Mais l’industrie sucrière mozambicaine, qui emploie près de 20 000 ouvriers, dépend beaucoup du marché européen, qui lui garantit un prix trois fois supérieur aux cours mondiaux. Attaquée devant l’Organisation mondiale du commerce (OMC) par le Brésil, la Thaïlande et l’Australie, qui s’estiment victimes de dumping, l’Union européenne (UE) envisage de baisser ses prix d’un tiers à l’horizon 2006. L’avenir des habitants de Marromeu pourrait donc se jouer à des milliers de kilomètres de là, à Bruxelles, siège de l’UE. Le pays tout entier, le Soudan et l’Éthiopie risquent d’être pris dans la tourmente.
À partir de 2009, le Mozambique bénéficiera cependant d’un accès libre au marché européen, mais, d’ici là, il doit respecter son quota d’exportations, fixé à 12 000 tonnes par an. « C’est trop peu, explique le Franco-Mauricien Jean-Luc Harel, directeur général de l’usine de Marromeu.
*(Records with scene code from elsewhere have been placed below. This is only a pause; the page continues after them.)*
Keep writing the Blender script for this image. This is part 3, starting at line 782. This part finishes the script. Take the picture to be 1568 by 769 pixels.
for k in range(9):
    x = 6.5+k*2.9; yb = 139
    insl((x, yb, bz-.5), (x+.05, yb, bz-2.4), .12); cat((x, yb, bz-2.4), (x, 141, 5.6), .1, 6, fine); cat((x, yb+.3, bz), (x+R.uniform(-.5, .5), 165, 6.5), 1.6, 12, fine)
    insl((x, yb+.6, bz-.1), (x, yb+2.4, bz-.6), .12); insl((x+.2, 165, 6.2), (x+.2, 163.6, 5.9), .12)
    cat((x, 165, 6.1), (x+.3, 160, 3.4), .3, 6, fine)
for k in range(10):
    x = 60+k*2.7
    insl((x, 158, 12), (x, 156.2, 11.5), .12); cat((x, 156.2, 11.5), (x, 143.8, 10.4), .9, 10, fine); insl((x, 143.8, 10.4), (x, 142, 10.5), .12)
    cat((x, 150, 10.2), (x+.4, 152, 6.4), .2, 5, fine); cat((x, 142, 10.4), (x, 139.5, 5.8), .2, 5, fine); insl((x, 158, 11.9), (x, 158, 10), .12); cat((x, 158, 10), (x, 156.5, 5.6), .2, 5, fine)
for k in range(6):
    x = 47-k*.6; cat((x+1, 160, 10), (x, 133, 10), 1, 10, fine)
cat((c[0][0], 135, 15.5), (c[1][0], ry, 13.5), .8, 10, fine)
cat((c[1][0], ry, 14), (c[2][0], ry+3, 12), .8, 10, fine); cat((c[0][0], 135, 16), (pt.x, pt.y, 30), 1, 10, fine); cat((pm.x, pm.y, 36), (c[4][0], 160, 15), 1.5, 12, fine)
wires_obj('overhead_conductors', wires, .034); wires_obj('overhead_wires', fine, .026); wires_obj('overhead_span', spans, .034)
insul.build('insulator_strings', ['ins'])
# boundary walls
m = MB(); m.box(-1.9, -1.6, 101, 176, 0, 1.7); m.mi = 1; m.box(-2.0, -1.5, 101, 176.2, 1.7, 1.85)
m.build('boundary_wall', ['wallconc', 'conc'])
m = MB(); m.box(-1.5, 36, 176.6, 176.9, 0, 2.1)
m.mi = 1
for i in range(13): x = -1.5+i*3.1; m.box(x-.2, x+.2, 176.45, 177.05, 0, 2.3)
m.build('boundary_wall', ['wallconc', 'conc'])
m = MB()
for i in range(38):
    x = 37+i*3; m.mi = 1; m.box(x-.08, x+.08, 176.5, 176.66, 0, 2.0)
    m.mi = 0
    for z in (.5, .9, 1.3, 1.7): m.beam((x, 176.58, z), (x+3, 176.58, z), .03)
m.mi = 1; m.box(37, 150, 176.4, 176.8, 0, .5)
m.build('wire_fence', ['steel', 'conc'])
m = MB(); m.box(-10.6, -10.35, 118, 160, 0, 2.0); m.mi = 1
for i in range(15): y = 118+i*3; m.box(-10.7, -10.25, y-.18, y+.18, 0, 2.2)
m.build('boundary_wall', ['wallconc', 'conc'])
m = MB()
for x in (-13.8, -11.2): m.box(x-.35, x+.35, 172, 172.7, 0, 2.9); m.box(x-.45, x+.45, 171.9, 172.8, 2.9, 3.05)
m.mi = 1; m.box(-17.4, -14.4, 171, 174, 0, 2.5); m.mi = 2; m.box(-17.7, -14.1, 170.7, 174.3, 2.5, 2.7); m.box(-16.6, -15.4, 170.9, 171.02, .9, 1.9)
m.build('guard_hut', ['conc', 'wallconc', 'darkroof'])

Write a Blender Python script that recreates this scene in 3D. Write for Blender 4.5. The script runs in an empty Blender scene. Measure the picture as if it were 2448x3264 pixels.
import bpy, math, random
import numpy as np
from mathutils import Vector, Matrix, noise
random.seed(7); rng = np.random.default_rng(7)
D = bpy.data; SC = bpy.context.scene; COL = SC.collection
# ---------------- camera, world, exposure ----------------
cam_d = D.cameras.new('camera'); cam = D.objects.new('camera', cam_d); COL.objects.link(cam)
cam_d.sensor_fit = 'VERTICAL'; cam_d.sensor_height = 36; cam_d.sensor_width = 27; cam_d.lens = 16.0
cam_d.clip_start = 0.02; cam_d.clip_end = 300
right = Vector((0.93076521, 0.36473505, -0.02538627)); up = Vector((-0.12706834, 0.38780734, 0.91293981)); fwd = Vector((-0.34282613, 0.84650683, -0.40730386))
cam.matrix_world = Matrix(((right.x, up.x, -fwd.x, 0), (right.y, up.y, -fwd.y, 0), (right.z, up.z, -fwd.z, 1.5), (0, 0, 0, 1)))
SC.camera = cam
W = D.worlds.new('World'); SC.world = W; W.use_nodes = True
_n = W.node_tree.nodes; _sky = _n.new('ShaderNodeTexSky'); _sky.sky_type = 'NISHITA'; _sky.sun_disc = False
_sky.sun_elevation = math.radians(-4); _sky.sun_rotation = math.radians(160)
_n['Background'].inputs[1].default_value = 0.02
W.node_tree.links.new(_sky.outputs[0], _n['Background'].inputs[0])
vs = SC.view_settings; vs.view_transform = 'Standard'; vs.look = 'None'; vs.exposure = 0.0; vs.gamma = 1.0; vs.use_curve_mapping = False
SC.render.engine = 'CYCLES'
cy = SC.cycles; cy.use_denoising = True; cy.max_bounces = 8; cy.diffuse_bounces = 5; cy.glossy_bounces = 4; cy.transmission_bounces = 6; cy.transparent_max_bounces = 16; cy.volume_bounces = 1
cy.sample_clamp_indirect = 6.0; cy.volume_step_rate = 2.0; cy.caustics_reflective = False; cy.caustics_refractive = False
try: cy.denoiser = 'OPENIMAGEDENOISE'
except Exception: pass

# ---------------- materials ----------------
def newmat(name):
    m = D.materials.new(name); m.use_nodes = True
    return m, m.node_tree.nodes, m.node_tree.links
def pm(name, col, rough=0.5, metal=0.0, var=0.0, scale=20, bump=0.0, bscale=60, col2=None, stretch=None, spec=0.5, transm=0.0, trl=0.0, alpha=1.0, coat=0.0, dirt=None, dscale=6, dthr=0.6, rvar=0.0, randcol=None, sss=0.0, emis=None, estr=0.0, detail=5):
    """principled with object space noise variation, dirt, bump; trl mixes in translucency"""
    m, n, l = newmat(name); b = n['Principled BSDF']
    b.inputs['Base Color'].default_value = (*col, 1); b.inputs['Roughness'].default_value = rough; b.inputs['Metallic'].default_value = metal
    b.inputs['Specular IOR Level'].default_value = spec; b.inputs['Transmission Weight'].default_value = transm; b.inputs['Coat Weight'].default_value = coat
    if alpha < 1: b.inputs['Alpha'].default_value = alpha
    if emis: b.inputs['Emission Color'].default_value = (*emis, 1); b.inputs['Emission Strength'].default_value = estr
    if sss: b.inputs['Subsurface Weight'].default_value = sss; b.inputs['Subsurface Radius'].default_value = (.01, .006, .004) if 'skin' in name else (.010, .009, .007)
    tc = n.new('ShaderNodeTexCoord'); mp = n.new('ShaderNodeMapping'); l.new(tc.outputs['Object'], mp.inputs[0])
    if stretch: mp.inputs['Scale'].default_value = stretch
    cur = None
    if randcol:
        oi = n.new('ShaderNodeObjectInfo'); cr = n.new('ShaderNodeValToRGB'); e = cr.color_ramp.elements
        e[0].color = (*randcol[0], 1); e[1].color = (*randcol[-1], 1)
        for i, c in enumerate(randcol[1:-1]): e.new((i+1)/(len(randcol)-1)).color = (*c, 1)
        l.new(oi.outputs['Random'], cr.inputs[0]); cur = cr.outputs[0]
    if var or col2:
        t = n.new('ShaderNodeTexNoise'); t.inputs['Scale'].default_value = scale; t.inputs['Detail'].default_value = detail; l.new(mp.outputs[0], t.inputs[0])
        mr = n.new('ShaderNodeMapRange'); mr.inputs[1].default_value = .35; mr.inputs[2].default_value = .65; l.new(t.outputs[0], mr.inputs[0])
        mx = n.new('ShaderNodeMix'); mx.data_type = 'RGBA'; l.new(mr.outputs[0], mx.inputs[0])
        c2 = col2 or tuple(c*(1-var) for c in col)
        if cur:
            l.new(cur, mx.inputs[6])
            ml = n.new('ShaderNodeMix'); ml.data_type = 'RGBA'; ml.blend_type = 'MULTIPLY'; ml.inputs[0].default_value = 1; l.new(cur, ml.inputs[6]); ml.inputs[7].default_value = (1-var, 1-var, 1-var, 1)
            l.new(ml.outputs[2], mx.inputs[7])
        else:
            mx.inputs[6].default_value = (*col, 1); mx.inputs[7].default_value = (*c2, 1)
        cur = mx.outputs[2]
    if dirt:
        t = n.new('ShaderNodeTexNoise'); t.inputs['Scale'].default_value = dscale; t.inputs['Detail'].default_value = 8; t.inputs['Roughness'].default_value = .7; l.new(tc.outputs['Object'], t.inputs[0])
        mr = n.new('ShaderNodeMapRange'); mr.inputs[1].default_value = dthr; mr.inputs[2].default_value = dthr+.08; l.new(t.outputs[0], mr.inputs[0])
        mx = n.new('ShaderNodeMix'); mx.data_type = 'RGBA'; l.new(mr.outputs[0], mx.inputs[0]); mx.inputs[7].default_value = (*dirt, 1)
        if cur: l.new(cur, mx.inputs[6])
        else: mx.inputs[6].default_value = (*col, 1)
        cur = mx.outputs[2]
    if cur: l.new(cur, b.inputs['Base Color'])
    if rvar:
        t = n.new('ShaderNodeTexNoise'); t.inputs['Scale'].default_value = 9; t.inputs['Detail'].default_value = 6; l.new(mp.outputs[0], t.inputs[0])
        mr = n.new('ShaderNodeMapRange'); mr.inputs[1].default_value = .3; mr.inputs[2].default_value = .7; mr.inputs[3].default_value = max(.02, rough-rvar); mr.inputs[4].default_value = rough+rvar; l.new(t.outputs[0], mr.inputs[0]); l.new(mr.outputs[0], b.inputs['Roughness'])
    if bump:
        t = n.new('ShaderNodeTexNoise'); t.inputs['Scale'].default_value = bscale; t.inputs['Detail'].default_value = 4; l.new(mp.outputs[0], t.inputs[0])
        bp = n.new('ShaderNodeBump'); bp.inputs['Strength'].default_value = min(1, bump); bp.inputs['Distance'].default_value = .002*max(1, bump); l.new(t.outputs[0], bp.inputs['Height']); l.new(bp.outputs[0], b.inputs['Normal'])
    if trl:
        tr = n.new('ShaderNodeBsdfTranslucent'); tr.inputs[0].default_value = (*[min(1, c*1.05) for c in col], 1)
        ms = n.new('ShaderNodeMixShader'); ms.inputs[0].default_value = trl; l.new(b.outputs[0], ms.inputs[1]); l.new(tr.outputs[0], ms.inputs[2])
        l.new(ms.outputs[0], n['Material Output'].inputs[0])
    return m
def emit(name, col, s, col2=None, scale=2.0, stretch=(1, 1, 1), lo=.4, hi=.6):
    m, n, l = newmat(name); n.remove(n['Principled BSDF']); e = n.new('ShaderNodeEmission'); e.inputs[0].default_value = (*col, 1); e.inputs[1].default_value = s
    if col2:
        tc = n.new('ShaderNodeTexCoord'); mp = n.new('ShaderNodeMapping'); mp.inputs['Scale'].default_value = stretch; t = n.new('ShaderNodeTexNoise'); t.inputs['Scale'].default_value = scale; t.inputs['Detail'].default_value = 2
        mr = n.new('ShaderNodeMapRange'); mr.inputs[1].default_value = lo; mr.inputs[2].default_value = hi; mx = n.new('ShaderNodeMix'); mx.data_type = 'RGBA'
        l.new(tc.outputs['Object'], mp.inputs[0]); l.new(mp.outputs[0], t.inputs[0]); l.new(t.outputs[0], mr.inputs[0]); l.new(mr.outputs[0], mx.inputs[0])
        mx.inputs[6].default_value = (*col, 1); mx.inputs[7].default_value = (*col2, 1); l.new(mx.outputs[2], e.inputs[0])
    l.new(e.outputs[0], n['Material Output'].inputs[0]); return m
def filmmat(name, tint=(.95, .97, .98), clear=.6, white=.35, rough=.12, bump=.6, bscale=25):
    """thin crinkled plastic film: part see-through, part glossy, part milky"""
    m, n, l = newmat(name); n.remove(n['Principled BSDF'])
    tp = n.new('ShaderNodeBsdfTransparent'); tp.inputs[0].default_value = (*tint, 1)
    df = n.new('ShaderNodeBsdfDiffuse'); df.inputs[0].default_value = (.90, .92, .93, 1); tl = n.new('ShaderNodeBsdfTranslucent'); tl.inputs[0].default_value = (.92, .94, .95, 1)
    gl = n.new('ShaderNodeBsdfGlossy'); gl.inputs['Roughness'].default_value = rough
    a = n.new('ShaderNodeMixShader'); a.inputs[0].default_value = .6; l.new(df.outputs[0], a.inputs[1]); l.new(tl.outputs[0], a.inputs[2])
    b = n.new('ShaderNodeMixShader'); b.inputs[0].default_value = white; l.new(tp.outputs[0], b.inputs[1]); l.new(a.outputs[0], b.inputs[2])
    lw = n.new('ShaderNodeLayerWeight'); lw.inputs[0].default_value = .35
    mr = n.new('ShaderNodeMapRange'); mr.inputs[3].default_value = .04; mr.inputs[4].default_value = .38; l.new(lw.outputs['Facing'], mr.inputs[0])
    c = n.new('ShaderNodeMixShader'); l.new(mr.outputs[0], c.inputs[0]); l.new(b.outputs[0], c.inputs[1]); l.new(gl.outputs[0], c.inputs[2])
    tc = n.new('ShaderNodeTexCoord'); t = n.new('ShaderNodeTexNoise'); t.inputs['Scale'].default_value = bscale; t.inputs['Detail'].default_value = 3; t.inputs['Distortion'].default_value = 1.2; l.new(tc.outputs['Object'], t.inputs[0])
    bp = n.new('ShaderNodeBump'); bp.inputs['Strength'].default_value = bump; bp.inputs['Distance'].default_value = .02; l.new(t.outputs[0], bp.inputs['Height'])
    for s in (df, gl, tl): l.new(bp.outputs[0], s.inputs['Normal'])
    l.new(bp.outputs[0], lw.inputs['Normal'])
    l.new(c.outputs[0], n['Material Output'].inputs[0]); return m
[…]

Pour survivre, nous devons certes réduire les coûts de production, mais aussi augmenter la surface cultivée, notamment à Luabo, et surtout vendre davantage. » Les producteurs mozambicains espèrent regagner en parts de marché ce qu’ils vont perdre en matière de prix à la tonne. L’idéal serait donc de leur permettre un accès plus rapide au marché libre, accompagné d’une baisse plus lente des prix, pourquoi pas répartie sur dix ans, comme le préconise Oxfam, ONG de conseil en développement et de lutte contre la pauvreté.
Selon Mariann Fischer-Boel, commissaire européen à l’Agriculture et au Développement rural, il est « tout simplement impossible de soutenir le prix du sucre à son niveau actuel, en dépit des conséquences prévisibles sur les investissements engagés dans ce secteur ». Un message difficile à entendre pour le Mozambique, qui produit du sucre plutôt bon marché, mais dont le sort dépend du bon vouloir des investisseurs étrangers. L’UE lui a promis son aide, mais le pays a aussi besoin d’entrepreneurs privés qui acceptent de prendre le risque de travailler avec un État pauvre, sous-développé, et qui lutte toujours pour se guérir des blessures de la guerre civile. « Pour augmenter notre activité, il nous faut trouver de nouveaux partenaires, commente Jean-Luc Harel. La position de l’UE et l’incertitude dans laquelle nous nous trouvons ne nous facilitent pas les choses. » À Marromeu, comme dans nombre d’autres usines situées dans des régions pauvres, le rêve de prospérité des populations vacille.